— START OF MATERIAL SUPPLIED —

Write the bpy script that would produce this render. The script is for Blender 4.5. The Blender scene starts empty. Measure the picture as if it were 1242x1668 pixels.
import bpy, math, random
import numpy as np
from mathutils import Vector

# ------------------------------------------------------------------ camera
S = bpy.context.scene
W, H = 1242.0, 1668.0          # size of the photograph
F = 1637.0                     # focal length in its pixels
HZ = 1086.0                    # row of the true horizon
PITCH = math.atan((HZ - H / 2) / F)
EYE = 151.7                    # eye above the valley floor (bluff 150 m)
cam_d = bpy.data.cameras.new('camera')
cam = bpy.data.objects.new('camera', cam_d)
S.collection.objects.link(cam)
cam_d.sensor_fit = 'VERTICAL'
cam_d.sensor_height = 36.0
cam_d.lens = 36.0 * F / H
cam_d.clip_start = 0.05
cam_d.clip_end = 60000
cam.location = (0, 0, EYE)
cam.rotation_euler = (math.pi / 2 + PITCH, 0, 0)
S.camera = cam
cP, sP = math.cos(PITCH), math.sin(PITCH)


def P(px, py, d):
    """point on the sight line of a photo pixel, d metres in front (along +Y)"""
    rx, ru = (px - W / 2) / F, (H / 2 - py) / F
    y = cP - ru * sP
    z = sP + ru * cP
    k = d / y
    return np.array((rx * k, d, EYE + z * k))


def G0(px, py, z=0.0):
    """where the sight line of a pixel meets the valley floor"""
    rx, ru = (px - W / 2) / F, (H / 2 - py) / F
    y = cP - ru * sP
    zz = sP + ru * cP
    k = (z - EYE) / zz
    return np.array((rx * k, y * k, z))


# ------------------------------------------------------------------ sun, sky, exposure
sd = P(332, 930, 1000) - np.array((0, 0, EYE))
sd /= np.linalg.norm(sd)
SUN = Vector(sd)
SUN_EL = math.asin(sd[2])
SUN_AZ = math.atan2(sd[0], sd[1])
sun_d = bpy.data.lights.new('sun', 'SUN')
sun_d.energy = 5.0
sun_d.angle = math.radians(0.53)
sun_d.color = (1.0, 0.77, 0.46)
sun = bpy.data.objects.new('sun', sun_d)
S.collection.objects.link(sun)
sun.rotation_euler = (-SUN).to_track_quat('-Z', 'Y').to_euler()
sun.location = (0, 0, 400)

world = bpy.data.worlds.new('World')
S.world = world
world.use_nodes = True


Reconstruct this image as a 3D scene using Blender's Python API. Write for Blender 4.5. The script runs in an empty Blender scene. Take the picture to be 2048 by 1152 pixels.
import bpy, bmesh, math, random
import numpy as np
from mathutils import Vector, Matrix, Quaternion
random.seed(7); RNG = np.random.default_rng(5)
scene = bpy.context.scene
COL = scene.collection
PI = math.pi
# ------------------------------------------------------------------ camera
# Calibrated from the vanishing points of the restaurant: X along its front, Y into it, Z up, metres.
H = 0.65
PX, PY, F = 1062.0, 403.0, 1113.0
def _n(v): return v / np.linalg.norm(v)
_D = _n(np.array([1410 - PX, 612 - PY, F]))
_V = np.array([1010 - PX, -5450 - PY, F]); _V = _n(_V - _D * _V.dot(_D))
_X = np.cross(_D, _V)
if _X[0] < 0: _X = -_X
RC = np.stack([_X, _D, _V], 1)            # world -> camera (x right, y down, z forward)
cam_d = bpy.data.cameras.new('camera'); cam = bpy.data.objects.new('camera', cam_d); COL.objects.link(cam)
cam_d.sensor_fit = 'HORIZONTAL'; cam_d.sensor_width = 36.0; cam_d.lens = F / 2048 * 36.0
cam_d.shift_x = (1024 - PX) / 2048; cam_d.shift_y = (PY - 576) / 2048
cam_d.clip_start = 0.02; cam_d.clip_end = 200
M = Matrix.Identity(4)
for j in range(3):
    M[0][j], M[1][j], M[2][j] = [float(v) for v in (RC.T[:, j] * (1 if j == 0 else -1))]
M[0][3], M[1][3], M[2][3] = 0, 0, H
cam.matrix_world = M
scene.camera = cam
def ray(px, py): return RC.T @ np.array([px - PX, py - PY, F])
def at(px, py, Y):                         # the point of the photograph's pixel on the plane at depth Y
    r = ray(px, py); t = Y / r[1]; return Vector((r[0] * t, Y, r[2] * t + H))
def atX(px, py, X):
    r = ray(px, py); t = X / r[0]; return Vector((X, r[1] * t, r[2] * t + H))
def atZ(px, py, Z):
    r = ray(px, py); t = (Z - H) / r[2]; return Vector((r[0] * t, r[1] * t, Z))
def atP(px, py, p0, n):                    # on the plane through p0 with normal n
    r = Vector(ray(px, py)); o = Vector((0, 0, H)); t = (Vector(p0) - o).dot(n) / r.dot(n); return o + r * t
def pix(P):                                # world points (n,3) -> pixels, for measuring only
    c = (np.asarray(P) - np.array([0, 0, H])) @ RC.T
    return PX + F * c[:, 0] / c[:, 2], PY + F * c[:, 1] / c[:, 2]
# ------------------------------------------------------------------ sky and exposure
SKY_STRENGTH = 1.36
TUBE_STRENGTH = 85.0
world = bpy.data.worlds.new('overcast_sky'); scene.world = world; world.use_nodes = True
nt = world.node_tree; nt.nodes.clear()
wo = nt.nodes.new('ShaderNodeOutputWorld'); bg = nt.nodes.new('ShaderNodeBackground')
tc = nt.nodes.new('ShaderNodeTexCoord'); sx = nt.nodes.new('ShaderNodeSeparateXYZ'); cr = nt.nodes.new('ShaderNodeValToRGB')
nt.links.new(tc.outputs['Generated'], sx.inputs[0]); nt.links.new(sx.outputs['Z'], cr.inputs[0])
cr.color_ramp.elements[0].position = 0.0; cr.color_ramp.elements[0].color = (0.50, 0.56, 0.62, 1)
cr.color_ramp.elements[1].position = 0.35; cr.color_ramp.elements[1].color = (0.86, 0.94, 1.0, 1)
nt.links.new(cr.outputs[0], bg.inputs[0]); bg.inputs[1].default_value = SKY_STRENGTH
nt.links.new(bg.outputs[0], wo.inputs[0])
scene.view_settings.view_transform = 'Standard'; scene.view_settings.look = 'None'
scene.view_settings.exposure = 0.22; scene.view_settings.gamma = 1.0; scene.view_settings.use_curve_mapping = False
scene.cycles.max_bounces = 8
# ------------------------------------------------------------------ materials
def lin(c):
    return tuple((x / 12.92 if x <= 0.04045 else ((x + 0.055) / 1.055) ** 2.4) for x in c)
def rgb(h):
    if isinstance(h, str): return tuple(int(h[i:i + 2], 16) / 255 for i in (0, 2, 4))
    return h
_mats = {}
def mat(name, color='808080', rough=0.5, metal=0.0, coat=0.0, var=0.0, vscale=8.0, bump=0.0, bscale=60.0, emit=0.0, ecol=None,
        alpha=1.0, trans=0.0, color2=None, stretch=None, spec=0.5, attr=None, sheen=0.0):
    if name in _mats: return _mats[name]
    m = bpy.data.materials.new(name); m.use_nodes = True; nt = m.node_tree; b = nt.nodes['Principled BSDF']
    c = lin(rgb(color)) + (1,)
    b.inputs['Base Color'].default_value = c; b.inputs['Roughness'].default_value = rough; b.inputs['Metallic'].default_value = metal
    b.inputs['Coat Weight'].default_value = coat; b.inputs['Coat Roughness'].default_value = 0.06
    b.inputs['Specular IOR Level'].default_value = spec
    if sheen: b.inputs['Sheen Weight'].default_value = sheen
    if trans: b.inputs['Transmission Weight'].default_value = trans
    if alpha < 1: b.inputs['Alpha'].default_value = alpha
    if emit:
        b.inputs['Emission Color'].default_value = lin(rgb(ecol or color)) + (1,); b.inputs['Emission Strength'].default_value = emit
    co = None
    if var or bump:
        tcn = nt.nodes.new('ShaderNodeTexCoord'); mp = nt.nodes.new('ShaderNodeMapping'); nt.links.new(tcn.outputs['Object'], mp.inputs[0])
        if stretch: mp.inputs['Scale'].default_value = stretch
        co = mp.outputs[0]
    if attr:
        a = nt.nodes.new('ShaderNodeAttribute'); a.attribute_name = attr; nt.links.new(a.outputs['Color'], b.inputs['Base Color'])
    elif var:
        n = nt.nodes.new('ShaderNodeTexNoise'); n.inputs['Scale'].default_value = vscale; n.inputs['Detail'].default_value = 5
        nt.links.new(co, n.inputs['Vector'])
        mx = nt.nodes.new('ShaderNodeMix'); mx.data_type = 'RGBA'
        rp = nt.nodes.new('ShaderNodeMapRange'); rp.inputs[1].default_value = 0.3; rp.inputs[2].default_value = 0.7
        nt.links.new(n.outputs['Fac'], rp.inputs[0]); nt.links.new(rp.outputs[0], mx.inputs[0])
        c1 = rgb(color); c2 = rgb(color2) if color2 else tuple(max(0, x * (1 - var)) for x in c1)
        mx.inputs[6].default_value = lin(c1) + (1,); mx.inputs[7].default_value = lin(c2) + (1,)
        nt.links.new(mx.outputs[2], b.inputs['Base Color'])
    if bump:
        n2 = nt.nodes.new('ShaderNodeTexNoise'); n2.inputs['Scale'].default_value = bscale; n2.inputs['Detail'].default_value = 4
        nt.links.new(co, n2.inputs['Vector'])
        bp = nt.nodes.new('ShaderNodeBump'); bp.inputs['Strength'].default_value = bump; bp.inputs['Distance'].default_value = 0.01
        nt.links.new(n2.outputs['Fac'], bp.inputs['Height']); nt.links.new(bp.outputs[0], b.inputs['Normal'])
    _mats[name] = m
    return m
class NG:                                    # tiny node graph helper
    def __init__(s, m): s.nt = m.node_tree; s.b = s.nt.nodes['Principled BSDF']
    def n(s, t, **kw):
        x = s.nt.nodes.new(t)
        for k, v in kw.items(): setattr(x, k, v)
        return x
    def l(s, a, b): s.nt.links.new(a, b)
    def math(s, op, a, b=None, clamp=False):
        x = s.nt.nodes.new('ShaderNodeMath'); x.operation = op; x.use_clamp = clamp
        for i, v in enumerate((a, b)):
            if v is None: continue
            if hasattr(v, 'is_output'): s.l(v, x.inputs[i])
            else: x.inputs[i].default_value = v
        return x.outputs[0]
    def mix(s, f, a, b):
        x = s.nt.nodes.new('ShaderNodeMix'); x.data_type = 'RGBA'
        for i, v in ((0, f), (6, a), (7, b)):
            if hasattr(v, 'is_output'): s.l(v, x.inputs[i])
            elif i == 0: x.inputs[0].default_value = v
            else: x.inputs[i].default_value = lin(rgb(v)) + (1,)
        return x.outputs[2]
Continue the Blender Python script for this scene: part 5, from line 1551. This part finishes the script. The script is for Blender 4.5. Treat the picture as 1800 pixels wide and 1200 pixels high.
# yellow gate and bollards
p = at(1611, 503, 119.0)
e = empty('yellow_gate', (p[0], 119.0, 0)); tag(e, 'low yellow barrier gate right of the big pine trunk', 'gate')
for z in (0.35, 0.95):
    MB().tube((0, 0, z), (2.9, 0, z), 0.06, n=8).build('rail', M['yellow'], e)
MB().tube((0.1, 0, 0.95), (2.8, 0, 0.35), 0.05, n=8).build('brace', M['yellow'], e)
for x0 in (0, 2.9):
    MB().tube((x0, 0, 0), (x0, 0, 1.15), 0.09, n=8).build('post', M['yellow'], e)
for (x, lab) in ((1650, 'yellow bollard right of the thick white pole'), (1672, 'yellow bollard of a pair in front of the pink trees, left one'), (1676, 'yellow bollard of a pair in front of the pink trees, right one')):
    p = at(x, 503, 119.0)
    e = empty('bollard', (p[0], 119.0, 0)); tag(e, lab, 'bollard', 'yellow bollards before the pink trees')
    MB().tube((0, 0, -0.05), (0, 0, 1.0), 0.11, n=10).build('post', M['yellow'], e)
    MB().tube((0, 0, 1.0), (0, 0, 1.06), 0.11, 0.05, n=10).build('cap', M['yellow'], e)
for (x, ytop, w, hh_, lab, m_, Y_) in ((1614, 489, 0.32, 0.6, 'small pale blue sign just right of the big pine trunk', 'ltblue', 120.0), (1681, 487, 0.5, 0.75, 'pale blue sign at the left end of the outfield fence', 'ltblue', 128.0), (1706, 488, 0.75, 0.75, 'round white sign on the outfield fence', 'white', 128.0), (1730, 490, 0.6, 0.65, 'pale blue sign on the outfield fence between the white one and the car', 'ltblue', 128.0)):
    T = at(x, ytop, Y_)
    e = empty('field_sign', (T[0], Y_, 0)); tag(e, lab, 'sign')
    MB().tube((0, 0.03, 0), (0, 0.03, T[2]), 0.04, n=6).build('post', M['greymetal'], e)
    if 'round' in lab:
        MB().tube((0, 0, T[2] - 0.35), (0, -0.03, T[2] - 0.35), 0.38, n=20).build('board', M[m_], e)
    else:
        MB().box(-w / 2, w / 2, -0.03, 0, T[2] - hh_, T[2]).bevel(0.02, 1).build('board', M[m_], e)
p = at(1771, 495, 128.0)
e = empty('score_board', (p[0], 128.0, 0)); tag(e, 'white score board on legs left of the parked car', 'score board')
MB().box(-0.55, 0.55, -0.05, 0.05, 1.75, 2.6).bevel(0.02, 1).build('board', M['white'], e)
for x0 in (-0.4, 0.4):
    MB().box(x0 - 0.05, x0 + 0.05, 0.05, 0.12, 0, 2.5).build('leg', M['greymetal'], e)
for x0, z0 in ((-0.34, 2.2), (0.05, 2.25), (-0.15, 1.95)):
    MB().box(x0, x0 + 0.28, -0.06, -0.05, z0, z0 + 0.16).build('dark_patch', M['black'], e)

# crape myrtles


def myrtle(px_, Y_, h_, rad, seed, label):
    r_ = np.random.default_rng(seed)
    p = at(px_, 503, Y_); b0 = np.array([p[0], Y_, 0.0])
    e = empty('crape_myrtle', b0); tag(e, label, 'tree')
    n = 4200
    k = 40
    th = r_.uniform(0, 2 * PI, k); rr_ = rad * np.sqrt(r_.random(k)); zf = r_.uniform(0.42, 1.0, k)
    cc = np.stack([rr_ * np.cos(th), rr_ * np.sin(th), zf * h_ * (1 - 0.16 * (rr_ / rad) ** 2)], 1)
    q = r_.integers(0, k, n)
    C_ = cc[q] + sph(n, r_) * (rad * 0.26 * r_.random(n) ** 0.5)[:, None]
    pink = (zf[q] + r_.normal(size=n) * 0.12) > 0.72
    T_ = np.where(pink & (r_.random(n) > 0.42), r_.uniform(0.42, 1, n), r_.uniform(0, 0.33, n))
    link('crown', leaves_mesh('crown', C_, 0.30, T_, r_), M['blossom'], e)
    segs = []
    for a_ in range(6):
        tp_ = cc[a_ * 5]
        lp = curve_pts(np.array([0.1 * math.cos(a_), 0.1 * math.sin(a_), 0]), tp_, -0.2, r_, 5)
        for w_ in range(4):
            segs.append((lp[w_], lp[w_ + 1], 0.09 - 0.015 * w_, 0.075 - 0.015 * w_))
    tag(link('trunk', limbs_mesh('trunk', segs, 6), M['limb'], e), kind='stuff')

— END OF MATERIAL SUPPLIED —

WHAT THIS TASK INVOLVES —
Return a word-for-word copy of the lines from the beginning of the listing to the line holding "return np.array((rx * k, d, EYE + z * k))", both kept.

TASK RESPONSE —
Write the bpy script that would produce this render. The script is for Blender 4.5. The Blender scene starts empty. Measure the picture as if it were 1242x1668 pixels.
import bpy, math, random
import numpy as np
from mathutils import Vector

# ------------------------------------------------------------------ camera
S = bpy.context.scene
W, H = 1242.0, 1668.0          # size of the photograph
F = 1637.0                     # focal length in its pixels
HZ = 1086.0                    # row of the true horizon
PITCH = math.atan((HZ - H / 2) / F)
EYE = 151.7                    # eye above the valley floor (bluff 150 m)
cam_d = bpy.data.cameras.new('camera')
cam = bpy.data.objects.new('camera', cam_d)
S.collection.objects.link(cam)
cam_d.sensor_fit = 'VERTICAL'
cam_d.sensor_height = 36.0
cam_d.lens = 36.0 * F / H
cam_d.clip_start = 0.05
cam_d.clip_end = 60000
cam.location = (0, 0, EYE)
cam.rotation_euler = (math.pi / 2 + PITCH, 0, 0)
S.camera = cam
cP, sP = math.cos(PITCH), math.sin(PITCH)


def P(px, py, d):
    """point on the sight line of a photo pixel, d metres in front (along +Y)"""
    rx, ru = (px - W / 2) / F, (H / 2 - py) / F
    y = cP - ru * sP
    z = sP + ru * cP
    k = d / y
    return np.array((rx * k, d, EYE + z * k))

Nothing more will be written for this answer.